We begonnen zo goed in Amsterdam. Kopgroepen zonder Die Ene Ploeg mochten gewoon blijven rijden. Die Ene Ploeg, u weet wel, die al zo vaak gehakt maakte van onze moraal, mocht al het werk opknappen en misschien hadden we ze zelfs wel bijna op de knieën. Maar uiteindelijk: Bam, toch weer een klap om de oren.
Het is tijd voor een beetje wielrencultuur in onze sport. Niet teveel natuurlijk. Het lijkt me niet de bedoeling dat we de NOS-motor omkopen en hem tijdens de koers met wat EPO langs laten komen. Maar misschien, ik weet het wel zeker, zijn we iets té clean. De ongeschreven regels van het marathonpeloton mogen best wat aangescherpt.
In ons peloton zijn we zó netjes, dat we met regelmaat Die Ene Ploeg de hand toesteken.

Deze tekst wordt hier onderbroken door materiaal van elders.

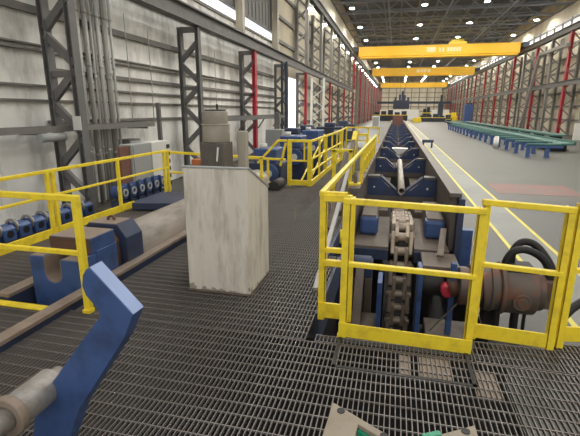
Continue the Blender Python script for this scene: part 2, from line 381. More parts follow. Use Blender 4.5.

Zaterdag nog was Wadro zo vriendelijk om even te helpen. Ze zagen waarschijnlijk dat Die Ene Ploeg met Die Ene Sprinter het wat moeilijk had en dachten: kom, laten we helpen en die laatste, sterke kopgroep nog even voor ze terughalen, zodat ze fijntjes voor het zoveelste jaar op rij ongestoord hun zegereeks kunnen inzetten.
Iedereen met zijn eigen belangen, iedere ploeg met zijn eigen sprinter voor plek vier. Allemaal bang om de boot te missen, mocht het wel eens zo uitpakken dat een andere dan Die Ene Ploeg in winnende positie komt. Want als er wat kruimels blijven liggen, moeten ze toch zeker voor ons zijn en niet voor de ander. En dat is begrijpelijk, maar ook ongelofelijk dom.
Laat ons de Olympische wegrace afgelopen zomer in Londen tot voorbeeld strekken. Alles en iedereen tegen Die Ene Ploeg en Die Ene Sprinter. Men durfde te verliezen en daardoor won Vinokourov. Ja, dat doet pijn, maar durven verliezen doet pijn. Uiteindelijk plukken we er allemáál de vruchten van.
Velen willen niet op voorhand een wedstrijd uit handen geven, maar op die manier blijven er maar heel weinig kruimels over.